Towards the end, the "history" label wears very thin indeed. It is an undisguised political rant. The author says very little about what happened, and a great deal about why it was right that it should have happened the way it did (if the English-speaking people were responsible). The contradictions multiply. It is a good and noble thing to speak the truth to power, unless that power happens to be American, Then it becomes anti-Americanism, which is, in the author's view, a Bad Thing.
So reading the book gives me the queer anachronistic feeling that a contemporary of my grandfather (who served on the British side in the Anglo-Boer War in an irregular unit called Loxton's Horse) had fallen asleep on 31 December 1900 and, like Rip van Winkle, woken up a century later with his Victorian-Edwardian jingoism intact, and decided to write about the previous century from that point of view.
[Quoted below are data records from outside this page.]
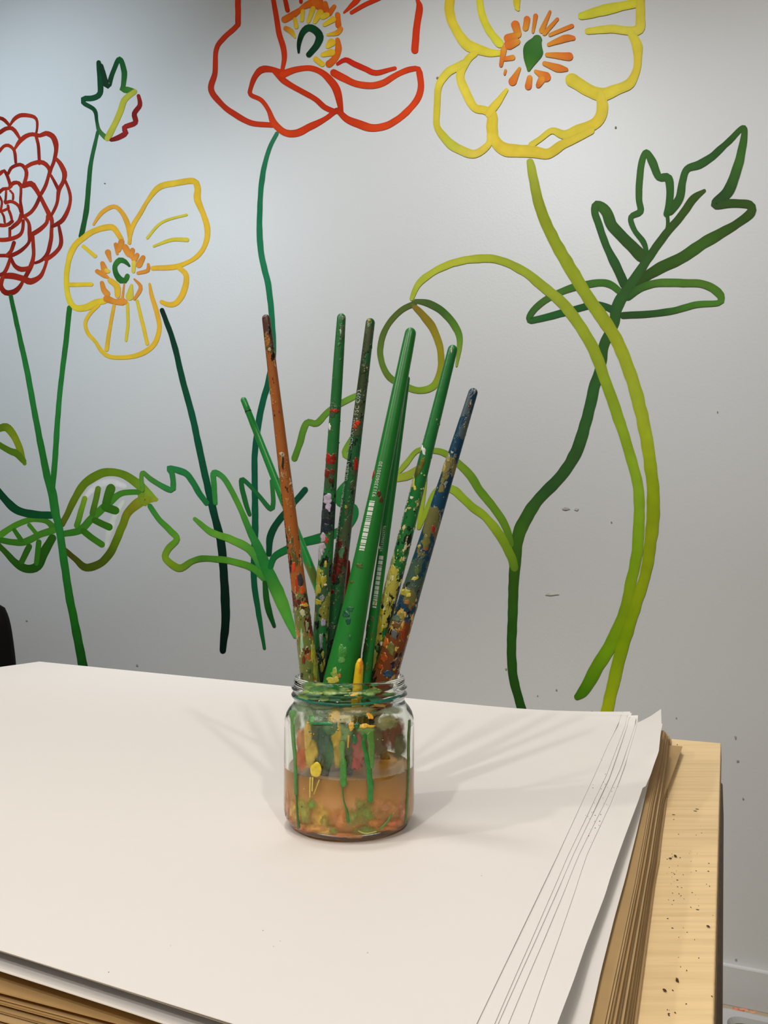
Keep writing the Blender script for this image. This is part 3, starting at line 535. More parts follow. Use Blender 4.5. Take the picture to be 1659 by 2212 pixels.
for x,y,rx,ry,c in ((745,1600,34,36,'#46543c'),(815,1600,26,34,'#5a4c34'),(690,1585,24,40,'#4c5c44'),(750,1538,60,9,'#6c8458'),(790,1755,21,26,'#5a8a30'),(787,1795,24,10,'#5c8c34'),(762,1768,12,20,'#6a8c38'),(812,1778,16,9,'#b8742c'),(630,1751,12,20,'#dcb858'),(656,1752,17,28,'#7c9430'),(675,1738,10,11,'#4f942c'),(694,1768,18,28,'#c8ac44'),(700,1775,10,22,'#8c9034'),
 (668,1793,20,6,'#b84c28'),(629,1775,6,12,'#c86038'),(852,1777,20,9,'#d07038'),(648,1786,12,8,'#d0803c'),(705,1796,20,8,'#d8bc60'),(735,1804,24,5,'#c87c40'),(720,1795,12,7,'#78903c'),(765,1806,22,5,'#b8803c'),(838,1790,24,5,'#d07c3c'),(872,1755,10,22,'#d0846c'),(621,1745,5,40,'#c88c6c'),
 (735,1768,14,24,'#c88044'),(830,1745,26,20,'#c08850'),(680,1790,26,8,'#d8a050'),(640,1765,10,14,'#c8a040'),(776,1735,10,12,'#6a8a34'),
 (668,1548,14,18,'#7c9c78'),(690,1545,16,12,'#5c7c60'),(640,1560,10,22,'#8c9c80'),(735,1552,24,9,'#b4b070'),(735,1585,19,20,'#7aa066'),(790,1580,18,12,'#6c9c50'),(724,1548,12,14,'#c4a02c'),(850,1585,20,32,'#74402c'),(835,1560,24,16,'#8c8c58'),(862,1610,14,26,'#5c5c34'),
 (652,1600,10,26,'#c88048'),(664,1592,8,30,'#d8b458'),(650,1636,12,24,'#c85c28'),(672,1628,12,26,'#d4b444'),(700,1600,12,34,'#3c5c50'),(712,1625,10,26,'#3c6c48'),(727,1590,10,28,'#c8a83c'),(730,1628,8,26,'#bca040'),(775,1620,12,34,'#a85c54'),(770,1648,10,16,'#b04c48'),(715,1575,16,14,'#507c54'),(845,1535,22,8,'#9cb090'),(652,1527,18,9,'#84a484'),(600+95,1525,30,7,'#74946c'),(770,1533,34,7,'#b0a460')):
    mixc='#c48c58' if y>1700 else '#6c6c54'; c='#'+''.join('%02x'%int(int(c[i:i+2],16)*.7+int(mixc[i:i+2],16)*.3) for i in (1,3,5)); jf_(x,y,rx,ry,c)
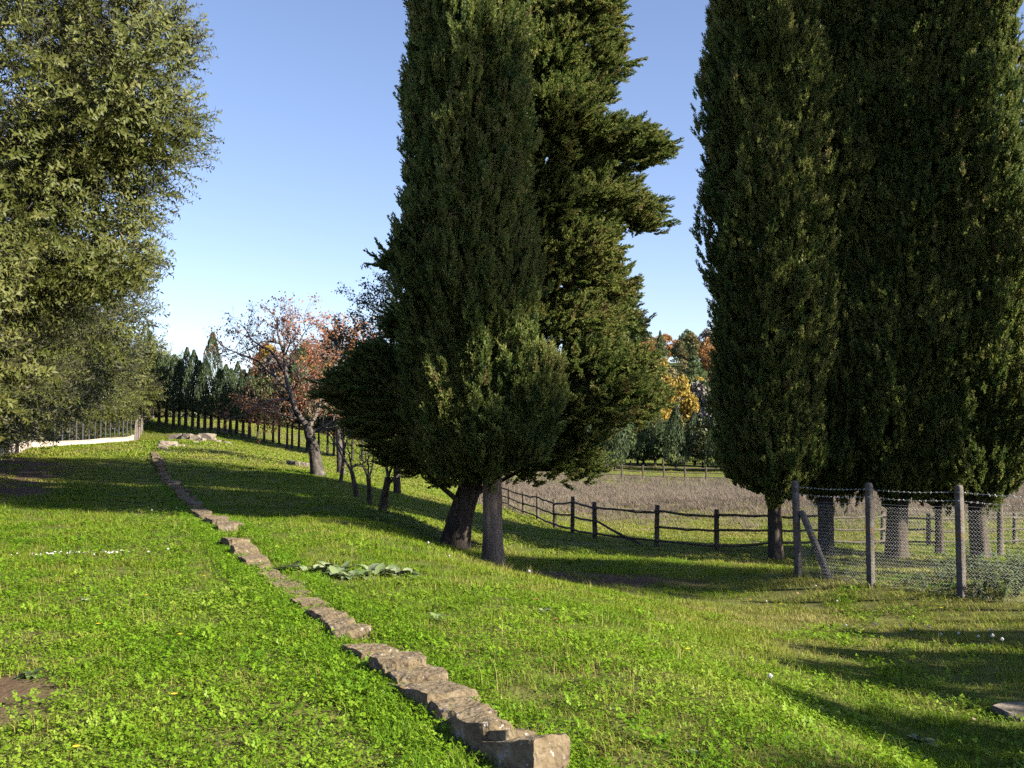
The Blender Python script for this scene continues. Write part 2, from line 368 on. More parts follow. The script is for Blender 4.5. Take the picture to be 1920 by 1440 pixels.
gc = mixc(gc, (.115, .15, .025), fm * (1 - meadow) * .8)
gc = mixc(gc, (.12, .083, .052), sm)
gc = mixc(gc, (.05, .07, .02), ss(120, 135, YY))
V = np.stack([XX, YY, ZZ], -1).reshape(-1, 3)
i = np.arange(ny - 1)[:, None] * nx + np.arange(nx - 1)[None]
Q = np.stack([i, i + 1, i + nx + 1, i + nx], -1).reshape(-1, 4)
gm, nt, b = newmat('turf_and_soil'); L = nt.links
a = nt.nodes.new('ShaderNodeAttribute'); a.attribute_name = 'col'
n = nt.nodes.new('ShaderNodeTexNoise'); n.inputs['Scale'].default_value = 3.5; n.inputs['Detail'].default_value = 9; n.inputs['Roughness'].default_value = .7
tc = nt.nodes.new('ShaderNodeTexCoord'); L.new(tc.outputs['Object'], n.inputs['Vector'])
rv = ramp(nt, n.outputs['Fac'], [(.25, (.45, .42, .4)), (.75, (1.35, 1.3, 1.25))])
mx = nt.nodes.new('ShaderNodeMix'); mx.data_type = 'RGBA'; mx.blend_type = 'MULTIPLY'; mx.inputs[0].default_value = 1
L.new(a.outputs['Color'], mx.inputs[6]); L.new(rv, mx.inputs[7]); L.new(mx.outputs[2], b.inputs['Base Color'])
b.inputs['Roughness'].default_value = .95; b.inputs['Specular IOR Level'].default_value = .1
n2 = nt.nodes.new('ShaderNodeTexNoise'); n2.inputs['Scale'].default_value = 28; n2.inputs['Detail'].default_value = 8; L.new(tc.outputs['Object'], n2.inputs['Vector'])
bp = nt.nodes.new('ShaderNodeBump'); bp.inputs['Strength'].default_value = .7; bp.inputs['Distance'].default_value = .03
L.new(n2.outputs['Fac'], bp.inputs['Height']); L.new(bp.outputs[0], b.inputs['Normal'])
ground = link('ground', mesh('ground', V, Q, dict(col=np.c_[gc.reshape(-1, 3), np.ones(len(V))]), True), gm)
tag(ground, 'rolling lawn ground falling away to the meadow', None, None, 'structure')

# ------------------------------------------------------------------ grass, clover, meadow (uncountable)
def blade_patch(n, rad, h0, h1, w, lean, seed, curl=.5):
    r = np.random.default_rng(seed); mb = MB()
    for k in range(n):
        a = r.uniform(0, 6.283); q = rad * math.sqrt(r.random()); bx, by = q * math.cos(a), q * math.sin(a)
        h = r.uniform(h0, h1); d = r.uniform(0, 6.283); l = r.uniform(.1, lean); dx, dy = math.cos(d), math.sin(d)
        wx, wy = -dy * w * r.uniform(.6, 1.3) / 2, dx * w * r.uniform(.6, 1.3) / 2
        m = np.array([bx + dx * l * h * .35, by + dy * l * h * .35, h * .55]); t = np.array([bx + dx * l * h * (1 + curl), by + dy * l * h * (1 + curl), h * (1 - .25 * l)])
        mb.add([(bx - wx, by - wy, -.01), (bx + wx, by + wy, -.01), m + (wx * .8, wy * .8, 0), m - (wx * .8, wy * .8, 0), t], [(3, 2, 4)], [(0, 1, 2, 3)], r.random())
    return mb.arrays()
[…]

It's like a parody of a parody. There are several books that parody the simplistic history of school history trextbooks. There was an English one called
1066 and all that and a South African one called
Blame it on van Riebeeck. The latter noted that in the 19th century in the Eastern Cape there were nine Kaffir Wars, and that tyhese wars had Causes and Results. And it tabulated the wars with their causes and results:
1st Kaffir War - Cause: the Kaffirs
2nd Kaffir War - Cause: the Kaffirs
and so on for all nine.
And yes, there were school history books in the 1940s and 1950s that took that approach.
But Roberts is writing a book for adults, yet adopts the same kind of simplistic approach. In any war that the English-speaking peoples were involved in, there are no nuances, there is no ambiguity, there are Causes -- the non-English-speaking people (the Boers, the Germans etc), and there are Results: the English-speaking people won, and saved the world for democracy, capitalism, and realpolitik.